My plant purchases consist of things that I’ve hankered after for ever, buy, bring home in triumph and then install in what invariably turns out to be the wrong place.
So if you’re anything like me, autumn is a good time to rectify things. Remember when transplanting that it’s vital to trim a shrub’s leaves and branches in approximate proportion to the amount of root that you lost when you dug it up.
If you don’t do this you risk upsetting the delicate balance between feeding and growth and the root system will be too small to deliver moisture and nutrients to the leaves. Keeping a large root ball helps, as does keeping the plant watered, including its foliage, until new roots develop.

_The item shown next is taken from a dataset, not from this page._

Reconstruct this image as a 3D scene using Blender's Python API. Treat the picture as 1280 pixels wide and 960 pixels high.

Deciduous shrubs including roses are far easier to move: they can be transplanted in winter when they can concentrate on making new roots without any leaves to worry about.

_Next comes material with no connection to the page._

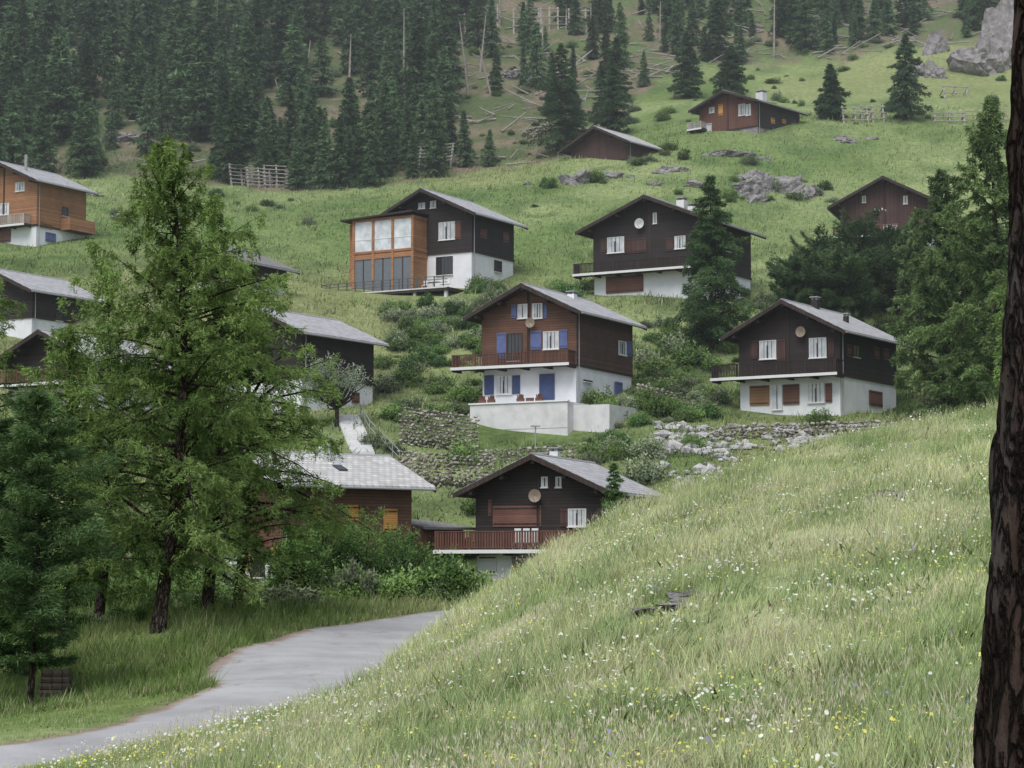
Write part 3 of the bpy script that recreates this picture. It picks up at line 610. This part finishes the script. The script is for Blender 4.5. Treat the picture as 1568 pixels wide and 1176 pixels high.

March is a good time to top-dress the lawn and also to sow a new one. If you’re rejuvenating an old lawn, you may need to spray it with a lawn weeder that kills broad-leaved weeds without affecting the grass.
Then spread some loam over the lawn and rake it in before re-sowing. Yates have a brilliant product called Easy Patch Lawn Repair that includes drought-hardy grass seed, fertiliser, wetting agent, and coir to provide an instant seed bed.
Looking ahead to September, polyanthus and violets can be divided and replanted this month, to flower with spring bulbs.
Sweet peas and hollyhocks can be sown in March, and lettuce, radishes, spinach and leeks.